Colonial Revival influenced collectors during Alice’s time were, among other interests, motivated by a wish to preserve the Nation’s early history. They valued quality hand-made objects and tools over machine-made objects, exhibiting a longing to capture the spirit of the past. As these collectors and the Movement itself grew, the ideals embodied in the Colonial Revival Movement became internalized as an emotional, spiritual and intellectual heritage. Collectors no longer limited themselves to decorative arts made in the Colonies, but appreciated quality hand-made decorative and fine art objects from around the world.

While influenced by the Colonial Revival Movement and by other collectors, Alice T. Miner was a sophisticated collector in her own right. She embraced the decorative arts – ceramics, furniture, textiles, and glass. Her collecting did not stop with objects of everyday life, however. The museum also holds smaller collections of beautiful objects and art. Alice acquired her Japanese woodblock prints in the 1920s through her friend Emma B. Hodge. Her friend Frank W. Gunsaulus advised Alice in collecting some wonderful books and manuscripts.

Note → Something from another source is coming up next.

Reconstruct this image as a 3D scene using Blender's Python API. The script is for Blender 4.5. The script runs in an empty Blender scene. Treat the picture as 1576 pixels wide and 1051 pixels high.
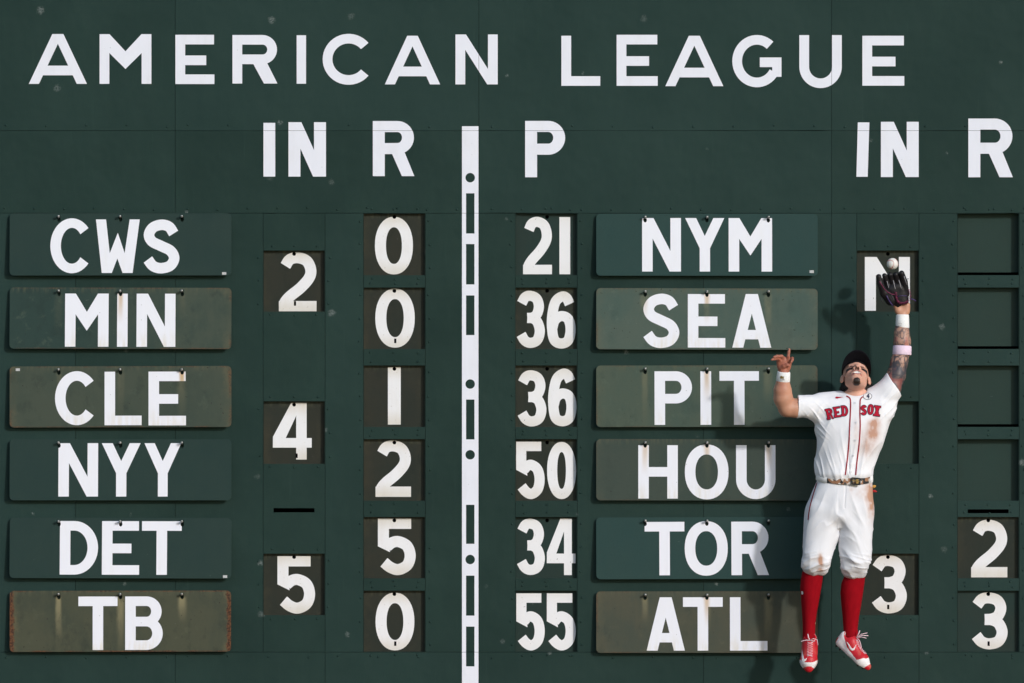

Frank W. Gunsaulus (Left) and Emma B. Hodge (2nd from Right) at Heart's Delight Farm ca. 1917

Over the past few years the connections between Alice and her friends Emma B. Hodge and Frank W. Gunsaulus have become clearer to those of us researching the museum collection. Dr. Gunsaulus, a Presbyterian minister, was a collector of woven coverlets, Japanese prints, rare books and manuscripts. His daughter, Helen C. Gunsaulus, was Curator of the Buckingham collection of Japanese prints at The Art Institute in Chicago. Emma B. Hodge was a collector of pottery, quilts, Valentines, samplers, paintings and Japanese woodblock prints. Their common interests are revealed as we learn more about these Chicago friends. The strongest threads between them lay in their embrace of the Colonial Revival and Arts & Crafts Movements, as well as their many connections to The Chicago Art Institute.

Helen Gunsaulus (Right) and Friends at Heart's Delight Farm, 1917

Here in Chazy, Alice is remembered as she appeared in the 1940s – an elderly woman who stayed close to home. Viewing her entire life and collection from this perspective can limit one’s appreciation of the scope of her experience, however. As evidenced in our archives of travel photos, letters and postcards from around the world, Alice T. Miner traveled far and wide in her lifetime. Yes, she ventured across frozen Lake Champlain on collecting trips with her friends, yet she also journeyed widely across the United States and throughout Europe.

The influence and aesthetic for her collection came primarily from her other home, Chicago, not merely through buying furniture from the neighbor’s old barn. This influence is what you will see when you tour The Alice T. Miner Museum, for within these walls is an eclectic collection of wonderful depth and substance!

Alice T. Miner ca. 1895

1 comment:

  1. Amanda,

    The blog is a wonderful idea. It make the Alice feel like a family affair. Even more thrilling is your intimate and creative way of presenting the museum and all that it embodies.